═════ Given material

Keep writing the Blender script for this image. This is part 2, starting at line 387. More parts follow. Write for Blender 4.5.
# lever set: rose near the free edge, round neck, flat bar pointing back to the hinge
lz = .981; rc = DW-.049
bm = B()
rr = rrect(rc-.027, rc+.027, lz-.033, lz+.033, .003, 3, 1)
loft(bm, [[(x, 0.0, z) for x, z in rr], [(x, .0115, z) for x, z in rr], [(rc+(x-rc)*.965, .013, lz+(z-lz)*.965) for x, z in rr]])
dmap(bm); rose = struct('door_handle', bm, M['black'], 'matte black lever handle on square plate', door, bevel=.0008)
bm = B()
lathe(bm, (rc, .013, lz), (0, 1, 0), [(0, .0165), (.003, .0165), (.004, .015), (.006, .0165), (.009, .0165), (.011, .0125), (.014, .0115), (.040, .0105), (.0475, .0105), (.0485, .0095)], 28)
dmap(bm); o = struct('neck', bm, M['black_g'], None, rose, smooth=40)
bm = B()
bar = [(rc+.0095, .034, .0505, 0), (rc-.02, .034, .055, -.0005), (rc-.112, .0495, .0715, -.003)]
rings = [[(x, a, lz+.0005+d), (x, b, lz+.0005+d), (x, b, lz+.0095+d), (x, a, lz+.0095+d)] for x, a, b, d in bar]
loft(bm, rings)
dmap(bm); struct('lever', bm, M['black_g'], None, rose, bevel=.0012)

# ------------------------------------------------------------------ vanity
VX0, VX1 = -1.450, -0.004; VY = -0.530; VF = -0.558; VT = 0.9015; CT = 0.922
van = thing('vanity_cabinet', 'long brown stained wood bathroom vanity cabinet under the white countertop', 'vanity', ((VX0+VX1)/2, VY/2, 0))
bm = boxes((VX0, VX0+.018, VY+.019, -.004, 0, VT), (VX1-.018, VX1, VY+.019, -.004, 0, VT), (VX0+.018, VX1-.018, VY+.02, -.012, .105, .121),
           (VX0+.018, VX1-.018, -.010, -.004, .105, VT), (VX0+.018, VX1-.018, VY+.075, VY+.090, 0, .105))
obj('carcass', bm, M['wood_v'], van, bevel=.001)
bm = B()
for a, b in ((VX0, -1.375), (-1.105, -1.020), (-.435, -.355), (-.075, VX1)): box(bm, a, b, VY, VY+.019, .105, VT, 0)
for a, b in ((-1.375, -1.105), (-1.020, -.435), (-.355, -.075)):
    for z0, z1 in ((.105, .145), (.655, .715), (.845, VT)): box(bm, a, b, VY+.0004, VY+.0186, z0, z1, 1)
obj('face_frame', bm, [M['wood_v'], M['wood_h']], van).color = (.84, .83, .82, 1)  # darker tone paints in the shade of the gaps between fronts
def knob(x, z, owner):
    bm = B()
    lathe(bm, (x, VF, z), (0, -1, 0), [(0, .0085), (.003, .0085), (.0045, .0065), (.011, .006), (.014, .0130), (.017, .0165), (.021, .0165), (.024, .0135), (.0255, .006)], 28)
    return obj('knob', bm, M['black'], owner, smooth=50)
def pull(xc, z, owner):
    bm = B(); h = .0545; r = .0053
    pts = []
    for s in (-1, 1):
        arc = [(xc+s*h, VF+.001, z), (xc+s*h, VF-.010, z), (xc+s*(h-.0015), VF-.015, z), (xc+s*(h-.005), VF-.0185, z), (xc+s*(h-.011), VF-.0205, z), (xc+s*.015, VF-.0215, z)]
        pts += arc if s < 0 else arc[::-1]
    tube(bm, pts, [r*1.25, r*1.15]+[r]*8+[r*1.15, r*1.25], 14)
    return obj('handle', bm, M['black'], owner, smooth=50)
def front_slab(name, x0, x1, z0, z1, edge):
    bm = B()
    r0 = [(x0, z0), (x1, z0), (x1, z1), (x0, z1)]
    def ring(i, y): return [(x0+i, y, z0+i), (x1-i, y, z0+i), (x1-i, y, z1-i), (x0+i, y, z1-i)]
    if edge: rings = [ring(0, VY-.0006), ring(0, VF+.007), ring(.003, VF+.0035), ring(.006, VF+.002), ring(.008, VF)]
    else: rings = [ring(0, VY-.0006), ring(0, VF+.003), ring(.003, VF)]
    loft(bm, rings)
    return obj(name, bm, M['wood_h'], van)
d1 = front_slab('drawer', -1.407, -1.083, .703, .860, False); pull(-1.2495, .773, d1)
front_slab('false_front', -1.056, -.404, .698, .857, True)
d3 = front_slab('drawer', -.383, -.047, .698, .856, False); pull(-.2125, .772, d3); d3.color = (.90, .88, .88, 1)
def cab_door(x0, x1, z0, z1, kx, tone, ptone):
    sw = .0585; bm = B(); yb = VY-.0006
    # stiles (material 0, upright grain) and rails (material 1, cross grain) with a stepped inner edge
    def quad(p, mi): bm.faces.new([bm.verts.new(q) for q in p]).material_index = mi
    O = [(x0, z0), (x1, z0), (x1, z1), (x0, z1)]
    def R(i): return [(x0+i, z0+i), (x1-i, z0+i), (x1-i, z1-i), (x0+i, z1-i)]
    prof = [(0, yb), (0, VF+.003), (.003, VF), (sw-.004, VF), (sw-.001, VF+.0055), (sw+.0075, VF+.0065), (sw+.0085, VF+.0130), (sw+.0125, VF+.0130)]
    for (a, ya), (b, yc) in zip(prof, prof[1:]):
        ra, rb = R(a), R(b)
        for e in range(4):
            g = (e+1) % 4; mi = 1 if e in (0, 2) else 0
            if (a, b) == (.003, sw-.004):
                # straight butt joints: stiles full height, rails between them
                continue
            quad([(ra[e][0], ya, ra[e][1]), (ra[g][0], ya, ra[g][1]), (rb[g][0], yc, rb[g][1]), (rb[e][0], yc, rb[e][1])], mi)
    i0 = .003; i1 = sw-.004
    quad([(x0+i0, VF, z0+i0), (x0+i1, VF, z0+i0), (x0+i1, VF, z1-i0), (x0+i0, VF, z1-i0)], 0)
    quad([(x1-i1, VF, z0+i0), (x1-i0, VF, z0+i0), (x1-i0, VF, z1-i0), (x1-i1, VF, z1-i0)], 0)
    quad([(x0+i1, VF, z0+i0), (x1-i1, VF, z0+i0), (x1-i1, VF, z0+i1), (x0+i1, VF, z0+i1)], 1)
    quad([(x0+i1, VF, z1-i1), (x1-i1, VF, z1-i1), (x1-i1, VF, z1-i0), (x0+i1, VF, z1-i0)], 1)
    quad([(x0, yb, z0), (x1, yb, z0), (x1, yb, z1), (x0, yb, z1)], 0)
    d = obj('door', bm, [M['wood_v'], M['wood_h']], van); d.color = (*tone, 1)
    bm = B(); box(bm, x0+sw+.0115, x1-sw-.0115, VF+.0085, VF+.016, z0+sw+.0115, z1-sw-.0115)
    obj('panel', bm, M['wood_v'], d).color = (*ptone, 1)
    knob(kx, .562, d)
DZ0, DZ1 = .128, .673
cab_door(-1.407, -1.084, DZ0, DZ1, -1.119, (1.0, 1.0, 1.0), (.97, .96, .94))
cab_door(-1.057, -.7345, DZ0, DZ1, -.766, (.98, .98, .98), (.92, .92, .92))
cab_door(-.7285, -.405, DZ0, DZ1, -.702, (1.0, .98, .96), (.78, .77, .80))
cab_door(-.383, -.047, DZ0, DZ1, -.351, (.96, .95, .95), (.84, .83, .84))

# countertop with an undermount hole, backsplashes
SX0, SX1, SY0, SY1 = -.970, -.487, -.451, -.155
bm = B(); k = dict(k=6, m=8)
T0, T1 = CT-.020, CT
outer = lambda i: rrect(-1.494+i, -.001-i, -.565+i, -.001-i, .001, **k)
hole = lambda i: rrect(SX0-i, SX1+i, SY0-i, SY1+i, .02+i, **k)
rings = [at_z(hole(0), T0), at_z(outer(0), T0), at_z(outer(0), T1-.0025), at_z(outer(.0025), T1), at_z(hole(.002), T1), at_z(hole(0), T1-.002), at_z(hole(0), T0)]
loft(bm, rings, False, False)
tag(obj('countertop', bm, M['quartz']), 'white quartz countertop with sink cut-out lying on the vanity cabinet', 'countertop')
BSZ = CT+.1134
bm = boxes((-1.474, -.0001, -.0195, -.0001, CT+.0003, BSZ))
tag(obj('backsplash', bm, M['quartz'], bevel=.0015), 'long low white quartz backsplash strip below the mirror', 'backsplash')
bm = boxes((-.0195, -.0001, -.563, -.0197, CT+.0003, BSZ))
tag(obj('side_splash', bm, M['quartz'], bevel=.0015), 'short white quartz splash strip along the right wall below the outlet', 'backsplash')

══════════

§ Exercise description
Exactly as written, return the lines from the line containing "d = obj('door', bm, [M['wood_v'], M['wood_h']], van);" through the line containing "(.84, .83, .84))", both included.

§ Task solution
    d = obj('door', bm, [M['wood_v'], M['wood_h']], van); d.color = (*tone, 1)
    bm = B(); box(bm, x0+sw+.0115, x1-sw-.0115, VF+.0085, VF+.016, z0+sw+.0115, z1-sw-.0115)
    obj('panel', bm, M['wood_v'], d).color = (*ptone, 1)
    knob(kx, .562, d)
DZ0, DZ1 = .128, .673
cab_door(-1.407, -1.084, DZ0, DZ1, -1.119, (1.0, 1.0, 1.0), (.97, .96, .94))
cab_door(-1.057, -.7345, DZ0, DZ1, -.766, (.98, .98, .98), (.92, .92, .92))
cab_door(-.7285, -.405, DZ0, DZ1, -.702, (1.0, .98, .96), (.78, .77, .80))
cab_door(-.383, -.047, DZ0, DZ1, -.351, (.96, .95, .95), (.84, .83, .84))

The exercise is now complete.